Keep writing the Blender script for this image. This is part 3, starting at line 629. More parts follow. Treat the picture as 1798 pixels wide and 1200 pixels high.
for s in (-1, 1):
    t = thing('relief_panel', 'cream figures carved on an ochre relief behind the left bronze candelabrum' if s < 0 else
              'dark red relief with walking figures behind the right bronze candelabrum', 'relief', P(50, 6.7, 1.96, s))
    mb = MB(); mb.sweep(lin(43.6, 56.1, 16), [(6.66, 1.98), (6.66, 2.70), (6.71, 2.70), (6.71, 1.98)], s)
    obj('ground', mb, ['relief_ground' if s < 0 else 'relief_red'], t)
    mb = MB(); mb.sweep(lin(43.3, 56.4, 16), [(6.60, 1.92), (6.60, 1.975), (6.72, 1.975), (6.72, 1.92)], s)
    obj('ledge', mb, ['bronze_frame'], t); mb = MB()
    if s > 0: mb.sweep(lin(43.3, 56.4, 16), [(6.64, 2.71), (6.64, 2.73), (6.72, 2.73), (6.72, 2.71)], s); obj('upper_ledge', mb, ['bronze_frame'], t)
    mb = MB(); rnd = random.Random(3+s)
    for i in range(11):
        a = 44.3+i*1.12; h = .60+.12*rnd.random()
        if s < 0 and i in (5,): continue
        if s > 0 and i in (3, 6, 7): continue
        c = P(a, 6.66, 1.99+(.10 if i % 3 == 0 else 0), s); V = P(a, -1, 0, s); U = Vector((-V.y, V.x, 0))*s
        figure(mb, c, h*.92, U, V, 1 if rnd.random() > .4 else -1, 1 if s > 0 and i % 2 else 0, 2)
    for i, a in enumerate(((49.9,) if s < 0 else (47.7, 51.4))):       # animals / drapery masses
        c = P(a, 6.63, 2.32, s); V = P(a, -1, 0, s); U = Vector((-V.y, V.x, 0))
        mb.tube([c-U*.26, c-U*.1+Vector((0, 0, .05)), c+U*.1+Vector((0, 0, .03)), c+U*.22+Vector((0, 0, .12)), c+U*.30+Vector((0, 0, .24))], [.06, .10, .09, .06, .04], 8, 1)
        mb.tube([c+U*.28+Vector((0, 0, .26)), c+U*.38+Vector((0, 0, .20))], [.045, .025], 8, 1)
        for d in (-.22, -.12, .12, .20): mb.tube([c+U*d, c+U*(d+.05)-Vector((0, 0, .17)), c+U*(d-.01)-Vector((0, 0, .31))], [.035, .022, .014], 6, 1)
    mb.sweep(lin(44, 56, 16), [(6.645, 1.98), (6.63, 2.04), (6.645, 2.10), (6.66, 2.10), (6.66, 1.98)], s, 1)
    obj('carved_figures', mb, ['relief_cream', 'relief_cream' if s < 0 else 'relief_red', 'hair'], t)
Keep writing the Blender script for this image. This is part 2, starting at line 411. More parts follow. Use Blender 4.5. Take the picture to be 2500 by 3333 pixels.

EXERCISE BRIEF >>
Using the listing above, retype each line exactly.

SOLUTION >>
Keep writing the Blender script for this image. This is part 3, starting at line 629. More parts follow. Treat the picture as 1798 pixels wide and 1200 pixels high.
for s in (-1, 1):
    t = thing('relief_panel', 'cream figures carved on an ochre relief behind the left bronze candelabrum' if s < 0 else
              'dark red relief with walking figures behind the right bronze candelabrum', 'relief', P(50, 6.7, 1.96, s))
    mb = MB(); mb.sweep(lin(43.6, 56.1, 16), [(6.66, 1.98), (6.66, 2.70), (6.71, 2.70), (6.71, 1.98)], s)
    obj('ground', mb, ['relief_ground' if s < 0 else 'relief_red'], t)
    mb = MB(); mb.sweep(lin(43.3, 56.4, 16), [(6.60, 1.92), (6.60, 1.975), (6.72, 1.975), (6.72, 1.92)], s)
    obj('ledge', mb, ['bronze_frame'], t); mb = MB()
    if s > 0: mb.sweep(lin(43.3, 56.4, 16), [(6.64, 2.71), (6.64, 2.73), (6.72, 2.73), (6.72, 2.71)], s); obj('upper_ledge', mb, ['bronze_frame'], t)
    mb = MB(); rnd = random.Random(3+s)
    for i in range(11):
        a = 44.3+i*1.12; h = .60+.12*rnd.random()
        if s < 0 and i in (5,): continue
        if s > 0 and i in (3, 6, 7): continue
        c = P(a, 6.66, 1.99+(.10 if i % 3 == 0 else 0), s); V = P(a, -1, 0, s); U = Vector((-V.y, V.x, 0))*s
        figure(mb, c, h*.92, U, V, 1 if rnd.random() > .4 else -1, 1 if s > 0 and i % 2 else 0, 2)
    for i, a in enumerate(((49.9,) if s < 0 else (47.7, 51.4))):       # animals / drapery masses
        c = P(a, 6.63, 2.32, s); V = P(a, -1, 0, s); U = Vector((-V.y, V.x, 0))
        mb.tube([c-U*.26, c-U*.1+Vector((0, 0, .05)), c+U*.1+Vector((0, 0, .03)), c+U*.22+Vector((0, 0, .12)), c+U*.30+Vector((0, 0, .24))], [.06, .10, .09, .06, .04], 8, 1)
        mb.tube([c+U*.28+Vector((0, 0, .26)), c+U*.38+Vector((0, 0, .20))], [.045, .025], 8, 1)
        for d in (-.22, -.12, .12, .20): mb.tube([c+U*d, c+U*(d+.05)-Vector((0, 0, .17)), c+U*(d-.01)-Vector((0, 0, .31))], [.035, .022, .014], 6, 1)
    mb.sweep(lin(44, 56, 16), [(6.645, 1.98), (6.63, 2.04), (6.645, 2.10), (6.66, 2.10), (6.66, 1.98)], s, 1)
    obj('carved_figures', mb, ['relief_cream', 'relief_cream' if s < 0 else 'relief_red', 'hair'], t)
Keep writing the Blender script for this image. This is part 2, starting at line 411. More parts follow. Use Blender 4.5. Take the picture to be 2500 by 3333 pixels.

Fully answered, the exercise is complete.